Tuesday, September 27, 2016

Practical Ways To Build Your Vocabulary

If a psychologist were asked to estimate your chances for success, what would he first want to know about you?  

Your family background? Your educational record? Your personality traits? No. The first thing he would want to know is the extent of our vocabulary.

Psychologists have found that the extent of a person’s vocabulary is the most important single factor correlating with success not just scholastic success, mind you, but success on the job as well.

Surveys by Johnson O’ Connor’s Human Engineering Laboratory, an aptitude testing institution located in eight United States cities, Mexico, and Canada, indicate that a superior vocabulary is more likely to accompany occupational success than any other measurable trait.

When O’Connor gave vocabulary tests to executive and supervisory personnel in 39 large industrial plants, he obtained eye-opening results.

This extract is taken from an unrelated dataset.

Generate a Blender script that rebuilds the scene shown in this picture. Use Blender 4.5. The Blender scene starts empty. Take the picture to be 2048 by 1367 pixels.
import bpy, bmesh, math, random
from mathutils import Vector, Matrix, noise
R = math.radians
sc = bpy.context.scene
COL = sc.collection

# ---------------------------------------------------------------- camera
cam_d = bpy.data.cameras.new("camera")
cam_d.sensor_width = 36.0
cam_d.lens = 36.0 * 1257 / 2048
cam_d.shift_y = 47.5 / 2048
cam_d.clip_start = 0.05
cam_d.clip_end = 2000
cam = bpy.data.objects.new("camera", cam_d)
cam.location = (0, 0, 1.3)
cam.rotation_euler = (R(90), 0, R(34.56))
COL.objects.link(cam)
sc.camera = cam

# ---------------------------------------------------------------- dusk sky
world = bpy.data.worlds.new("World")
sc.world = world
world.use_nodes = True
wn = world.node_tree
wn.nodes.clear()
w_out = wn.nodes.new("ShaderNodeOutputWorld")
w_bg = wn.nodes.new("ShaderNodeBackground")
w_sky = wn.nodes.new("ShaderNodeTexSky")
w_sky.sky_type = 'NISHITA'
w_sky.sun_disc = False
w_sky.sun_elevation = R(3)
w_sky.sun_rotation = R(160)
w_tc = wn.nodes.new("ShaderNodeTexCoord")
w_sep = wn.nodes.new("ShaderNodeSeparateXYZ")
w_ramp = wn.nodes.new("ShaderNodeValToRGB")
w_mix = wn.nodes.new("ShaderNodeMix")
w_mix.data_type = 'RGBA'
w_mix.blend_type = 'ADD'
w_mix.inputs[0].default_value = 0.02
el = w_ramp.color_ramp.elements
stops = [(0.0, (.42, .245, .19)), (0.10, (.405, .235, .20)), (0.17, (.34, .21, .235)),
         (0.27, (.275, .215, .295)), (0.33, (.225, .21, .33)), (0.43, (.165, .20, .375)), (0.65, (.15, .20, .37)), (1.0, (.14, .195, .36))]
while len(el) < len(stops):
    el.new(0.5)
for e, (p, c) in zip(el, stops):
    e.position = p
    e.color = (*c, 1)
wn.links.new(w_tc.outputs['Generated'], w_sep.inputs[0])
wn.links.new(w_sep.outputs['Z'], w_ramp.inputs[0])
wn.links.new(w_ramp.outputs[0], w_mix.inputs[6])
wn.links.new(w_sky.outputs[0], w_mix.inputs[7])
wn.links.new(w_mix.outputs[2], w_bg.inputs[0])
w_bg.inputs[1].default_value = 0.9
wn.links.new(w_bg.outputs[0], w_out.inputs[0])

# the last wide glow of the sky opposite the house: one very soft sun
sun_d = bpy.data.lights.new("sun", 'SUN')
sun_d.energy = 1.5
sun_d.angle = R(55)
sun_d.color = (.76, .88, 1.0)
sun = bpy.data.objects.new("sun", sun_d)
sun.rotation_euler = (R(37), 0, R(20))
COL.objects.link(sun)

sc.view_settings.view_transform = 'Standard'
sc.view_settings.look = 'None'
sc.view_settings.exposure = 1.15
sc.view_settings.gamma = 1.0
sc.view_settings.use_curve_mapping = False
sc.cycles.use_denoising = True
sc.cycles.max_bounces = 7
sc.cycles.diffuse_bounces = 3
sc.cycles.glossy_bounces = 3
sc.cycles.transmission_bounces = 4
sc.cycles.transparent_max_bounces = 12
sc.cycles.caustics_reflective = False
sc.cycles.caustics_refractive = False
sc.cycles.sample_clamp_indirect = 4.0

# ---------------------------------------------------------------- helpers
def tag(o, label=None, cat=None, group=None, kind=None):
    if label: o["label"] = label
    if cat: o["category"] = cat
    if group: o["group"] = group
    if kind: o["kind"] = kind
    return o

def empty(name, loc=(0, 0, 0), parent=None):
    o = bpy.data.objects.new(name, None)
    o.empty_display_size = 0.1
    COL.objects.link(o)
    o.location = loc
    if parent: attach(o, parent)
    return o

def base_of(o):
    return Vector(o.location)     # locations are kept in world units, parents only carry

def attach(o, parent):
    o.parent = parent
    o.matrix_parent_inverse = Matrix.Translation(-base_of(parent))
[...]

Out of a possible total of 272 points, the following average scores were achieved:

Presidents and vice presidents .................... 236
Managers ..................................................... 168
Superintendents ............................................140
Foremen .........................................................114
Floor Bosses ....................................................86

Top business executives actually outscored college and university professors by a narrow margin.

Surely, it is no accident that in almost every case the extent of a person’s vocabulary correlated with executive level and mcome.

In view of this, it seems absurd that the average American adult, through lack of effort, adds only about 50 new words a year to his vocabulary. Why is it that vocabulary building often ends, for all practical purposes, after high school or college? They are reasons for it, of course-all of them bad. Adults are just as capable of learning new words as children, and they have a real professional and social stake in doing so.